Resumption Parameters

• --resume (default: 0): Flag to resume training from a checkpoint.
• --resume_epoch (default: 0): Epoch to resume training from.
• --resume_run_name (default: ''): Name of the run to resume.
• --resume_wandb_id (default: ''): Weights and Biases ID for resuming.

Model Configuration

• --img_size (default: 96): Input image size for generating dataset.
• --rs_img_size (default: 32): Resized image size to be used in training.
• --num_input_channels (default: 3): Number of input image channels.
• --max_seq_len (default: 20): Maximum trial length.
• --task_embedding (default: Learned): Task embedding type.
• --task_embedding_given (default: All_TS): Task embedding type.
• --use_cnn (default: 1): Flag to use CNN encoder.
• --mem_architecture (default: GRU): Memory architecture.
• --mem_input_size (default: 512): Memory input size.
• --mem_hidden_size (default: 96): Memory hidden size.
• --mem_num_layers (default: 1): Number of memory layers.
• --trf_dim_ff (default: 2048): Transformer feed-forward dimension.
• --projection (default: linear): Projection layer type.
• --classifier (default: linear): Classifier layer type.

Training Parameters

• --lr (default: 0.0001): Learning rate for training.
• --batch_size (default: 10): Batch size for training (Number of trials sampled from each task in one batch).
• --num_epochs (default: 200): Number of training epochs.
• --samples_per_task (default: 96000): Samples per task.

Hardware and Optimization

• --gpu (default: 0): GPU index to use (if available).
• --seed (default: 86): Random seed for reproducibility.
• --num_workers (default: 4): Number of data loading workers.
• --use_extracted_feats (default: 0): Flag to use extracted features.
• --test_interval (default: 5): Interval between testing stages.

Custom Data Generation

To generate your own version of data for a specific task with different conditions, navigate to WorM/ and use the Dataset class for the specific task. The dataset class for each task contains a docstring for a detailed explanation of the arguments.

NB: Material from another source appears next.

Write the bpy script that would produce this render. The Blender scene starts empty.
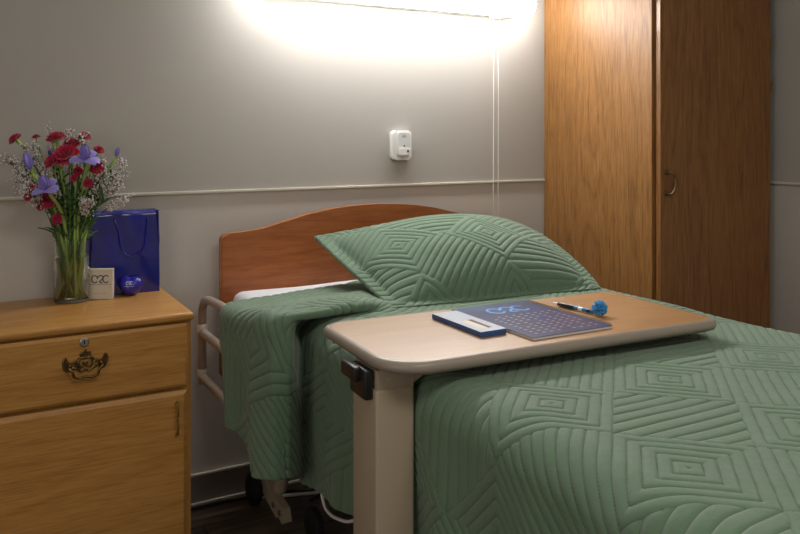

Following shows a docstring example for Spatial Memory Updating (SMU) task:

class Spatial_Memory_Updating_Dataset(Dataset):

    """Dataset for the Spatial Memory Updating task.

    Args:
        data_path (str): Path to the data folder.
        max_seq_len (int, optional): Maximum trial length.
        grid_size (int, optional): Size of the grid within the green square. 
        set_size_options (list, optional): Set sizes (Number of green squares).
        presentation_time_options (list, optional): Number of presentation time steps.
        num_updates_options (list, optional): Number of memory updates in each trial.
        held_out_set_sizes (list, optional): Held-out set sizes.
        held_out_num_updates (list, optional): Held-out number of memory updates.
        gen_random_trials (bool, optional): Generate random trials.
        num_samples (int, optional): Total samples to generate (includes all splits).
        img_size (int, optional): Input image size (for generation).
        rs_img_size (int, optional): Resized image size (for training).
        write (bool, optional): Write data to disk.
        split (str, optional): Split type ('train', 'test', 'gen_test').

    """

For example, in WorM/ directory, one can use a few python lines to generate and load your own dataset for any task. The below line of code shows an example of generating and loading dataset for the Visual Item Recognition (VIR) task.

from src.data.dataset import Visual_Item_Recognition_Dataset

# Generates the dataset for the VIR task with given parameters and loads the training split
VIR_Task_TrainVal_Dataset = Visual_Item_Recognition_Dataset(data_path='./your-folder-choice', 
                                                            max_seq_len=20,
                                                            grid_size=6,
                                                            list_length_options=[4, 6, 8, 10],
                                                            distractor_difference_options=[4],
                                                            ri_options=[0, 2, 4, 5, 6],
                                                            gen_random_trials=True,
                                                            num_samples=96000,
                                                            img_size=96,
                                                            rs_img_size=32,
                                                            write=True,
                                                            split='train')

# Loads the testing split of the generated dataset
VIR_Task_Test_Dataset = Visual_Item_Recognition_Dataset(data_path='./your-folder-choice',
                                                        max_seq_len=20,
                                                        rs_img_size=32,
                                                        split='test')

Other files

In this repo, we also provide multiple notebooks for data visualization, evaluation, and neural analysis. Here is a non-comprehensive list of them, with their purposes,

• viz_data.ipynb: visualize trials of different WM tasks.
• bench_cd_task.ipynb: evaluation and analysis of CD task.
• bench_cs_task.ipynb: evaluation and analysis of CS task.
• bench_smu_task.ipynb: evaluation and analysis of SMU task.
• bench_vir_task.ipynb: evaluation and analysis of VIR task.
• bench_vsr_task.ipynb: evaluation and analysis of VSR task.
• bench_vsrec_task.ipynb: evaluation and analysis of VSRec task.
• bench_sts_task.ipynb: evaluation and neural analysis on STS task.
• bench_neural_analysis.ipynb: neural analysis of computational models.